Adalah hal yang biasa bila dimalam 1 Suro, Sultan Hamangkubuwono IX maupun Sri Pakualam IX masing-masing mempunyai acara.
Siraman Pusaka
Karaton Surakarta, Karaton Jogjakarta, Puro Pakualaman mengadakan siraman pusaka- pemandian pusaka pada hari Selasa Kliwon setiap bulan Suro. Kalau dibulan Suro tidak ada hari Selasa Kliwon, maka diadakan pada hari Jum’at Kliwon atau Jum’at Legi. Puro Mangkunagaran mengadakan upacara siraman pusaka pada pagi hari 1 Suro.
Arti lain dari Suro adalah berani.
Pusaka-pusaka Karaton dan Puro adalah pusaka-pusaka sakti yang dulu dipakai sebagai senjata dalam perang. Dengan men-jamasi-nya /menyucikannya di bulan Suro, pusaka-pusaka tersebut akan tetap mempunyai sifat berani dan tetap memancarkan enerji yang baik .

Tradisi memandikan/menyucikan puasa pada bulan Suro telah menjadi tradisi bagi para pemilik pusaka diluar karaton. Setiap bulan Sura, mereka akan  memandikan pusakanya. Bila tidak bisa melakukannya sendiri, bisa minta bantuan pihak yang ahli dalam siraman pusaka. Setiap Karaton dan Puro mempunyai abdidalem yang khusus mengurusi pusaka.
Pelaksanaan Siraman Pusaka
Dipagi hari Selasa Kliwon, sekitar jam 10.00 siraman dimulai. Raja akan melakukan sendiri siraman beberapa pusaka karaton yang terpenting.
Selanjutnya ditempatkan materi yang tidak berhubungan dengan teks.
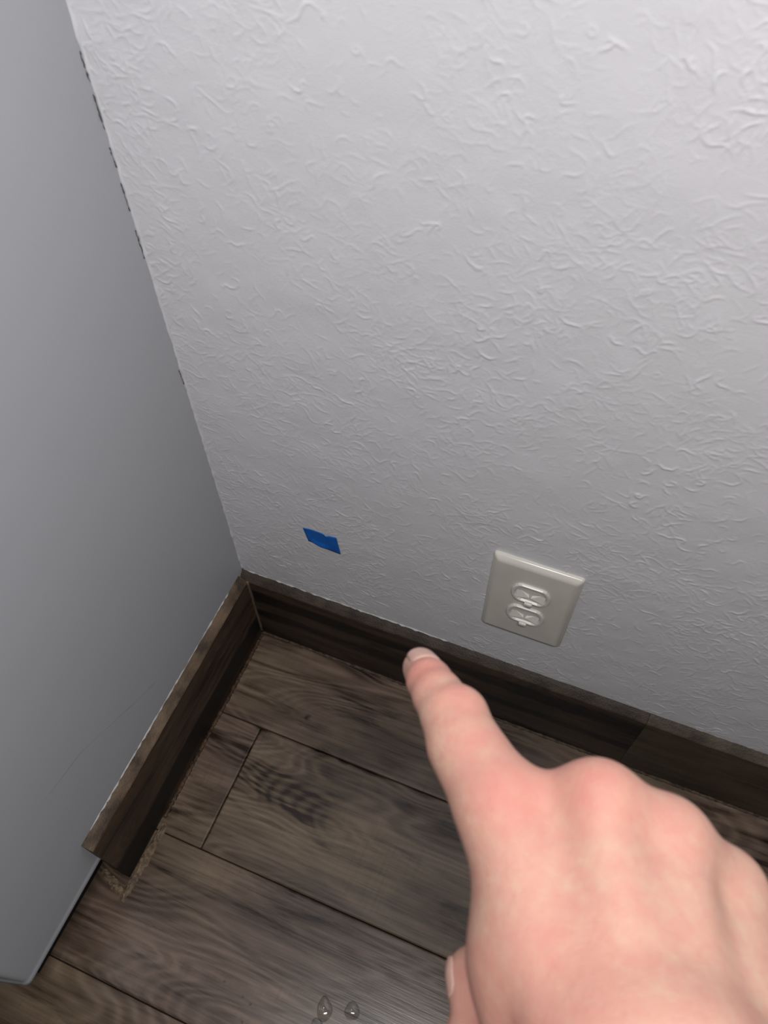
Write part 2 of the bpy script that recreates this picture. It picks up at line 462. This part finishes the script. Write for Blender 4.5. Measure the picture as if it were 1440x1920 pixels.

Karaton Surakarta pusaka andalannya  Kanjeng Kyai Baru ; Karaton Jogjakarta adalah Kanjeng Kyai Plered. Pusaka-pusaka tersebut diambil sendiri oleh raja atau oleh seorang Bupati wanita yang ditunjuk dari Bangsal Prabayeksa. Kemudian pusaka –pusaka dimandikan dengan proses sebagai berikut :
1. Mutihi – membersihkan
2. Marangi - mengolesi dengan warangan
3. Anjamasi - mengoleskan minyak cendana
Sesudah siraman selesai, pusaka-pusaka dikembalikan ke Bangsal Prabayeksa.
Sesaji

Sebelum pelaksanaan siraman pusaka, seperangkat sesaji disiapkan terlebih dulu, yang terdiri dari a.l. : beberapa bubur berwarna-warni; buah-buahan; ayam jago; daging untuk beberapa pusaka. Selanjutnya pusaka-pusaka diatur di Bangsal Manis. Selama proses siraman berlangsung, ada abdidalem yang membakar kemenyan.